* 3D scene scripts:
--------------------------------------------------

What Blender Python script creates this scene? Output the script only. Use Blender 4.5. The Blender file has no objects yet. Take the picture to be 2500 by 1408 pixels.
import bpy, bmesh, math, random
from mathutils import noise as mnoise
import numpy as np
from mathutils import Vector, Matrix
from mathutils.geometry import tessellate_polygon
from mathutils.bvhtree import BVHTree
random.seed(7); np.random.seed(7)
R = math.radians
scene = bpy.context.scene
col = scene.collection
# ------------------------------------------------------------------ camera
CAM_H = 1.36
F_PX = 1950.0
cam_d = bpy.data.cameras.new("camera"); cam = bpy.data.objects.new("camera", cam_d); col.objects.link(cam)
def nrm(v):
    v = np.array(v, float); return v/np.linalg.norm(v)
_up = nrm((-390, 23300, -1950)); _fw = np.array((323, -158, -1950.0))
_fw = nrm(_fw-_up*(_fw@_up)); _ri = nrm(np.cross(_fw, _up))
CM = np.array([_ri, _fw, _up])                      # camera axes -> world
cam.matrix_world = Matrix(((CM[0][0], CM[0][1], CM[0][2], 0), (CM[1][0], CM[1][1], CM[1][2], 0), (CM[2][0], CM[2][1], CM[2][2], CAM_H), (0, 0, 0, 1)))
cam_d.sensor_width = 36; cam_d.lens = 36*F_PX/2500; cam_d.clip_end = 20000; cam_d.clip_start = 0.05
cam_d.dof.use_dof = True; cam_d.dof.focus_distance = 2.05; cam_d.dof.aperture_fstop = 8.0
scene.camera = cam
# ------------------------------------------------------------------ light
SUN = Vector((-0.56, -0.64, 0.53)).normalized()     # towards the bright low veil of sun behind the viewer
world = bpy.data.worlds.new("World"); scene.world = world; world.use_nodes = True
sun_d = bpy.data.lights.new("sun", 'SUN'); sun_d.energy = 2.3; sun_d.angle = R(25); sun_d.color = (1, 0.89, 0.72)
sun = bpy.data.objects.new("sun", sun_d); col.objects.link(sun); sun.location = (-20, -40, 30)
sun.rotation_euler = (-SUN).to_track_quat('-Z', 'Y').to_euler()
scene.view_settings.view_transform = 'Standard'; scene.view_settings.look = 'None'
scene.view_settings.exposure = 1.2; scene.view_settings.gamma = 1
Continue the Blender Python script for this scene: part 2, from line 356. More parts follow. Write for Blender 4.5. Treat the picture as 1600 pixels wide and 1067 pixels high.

--------------------------------------------------

* THE REQUEST: Take the entries above and transcribe them in full.

* THE REPLY:
What Blender Python script creates this scene? Output the script only. Use Blender 4.5. The Blender file has no objects yet. Take the picture to be 2500 by 1408 pixels.
import bpy, bmesh, math, random
from mathutils import noise as mnoise
import numpy as np
from mathutils import Vector, Matrix
from mathutils.geometry import tessellate_polygon
from mathutils.bvhtree import BVHTree
random.seed(7); np.random.seed(7)
R = math.radians
scene = bpy.context.scene
col = scene.collection
# ------------------------------------------------------------------ camera
CAM_H = 1.36
F_PX = 1950.0
cam_d = bpy.data.cameras.new("camera"); cam = bpy.data.objects.new("camera", cam_d); col.objects.link(cam)
def nrm(v):
    v = np.array(v, float); return v/np.linalg.norm(v)
_up = nrm((-390, 23300, -1950)); _fw = np.array((323, -158, -1950.0))
_fw = nrm(_fw-_up*(_fw@_up)); _ri = nrm(np.cross(_fw, _up))
CM = np.array([_ri, _fw, _up])                      # camera axes -> world
cam.matrix_world = Matrix(((CM[0][0], CM[0][1], CM[0][2], 0), (CM[1][0], CM[1][1], CM[1][2], 0), (CM[2][0], CM[2][1], CM[2][2], CAM_H), (0, 0, 0, 1)))
cam_d.sensor_width = 36; cam_d.lens = 36*F_PX/2500; cam_d.clip_end = 20000; cam_d.clip_start = 0.05
cam_d.dof.use_dof = True; cam_d.dof.focus_distance = 2.05; cam_d.dof.aperture_fstop = 8.0
scene.camera = cam
# ------------------------------------------------------------------ light
SUN = Vector((-0.56, -0.64, 0.53)).normalized()     # towards the bright low veil of sun behind the viewer
world = bpy.data.worlds.new("World"); scene.world = world; world.use_nodes = True
sun_d = bpy.data.lights.new("sun", 'SUN'); sun_d.energy = 2.3; sun_d.angle = R(25); sun_d.color = (1, 0.89, 0.72)
sun = bpy.data.objects.new("sun", sun_d); col.objects.link(sun); sun.location = (-20, -40, 30)
sun.rotation_euler = (-SUN).to_track_quat('-Z', 'Y').to_euler()
scene.view_settings.view_transform = 'Standard'; scene.view_settings.look = 'None'
scene.view_settings.exposure = 1.2; scene.view_settings.gamma = 1
Continue the Blender Python script for this scene: part 2, from line 356. More parts follow. Write for Blender 4.5. Treat the picture as 1600 pixels wide and 1067 pixels high.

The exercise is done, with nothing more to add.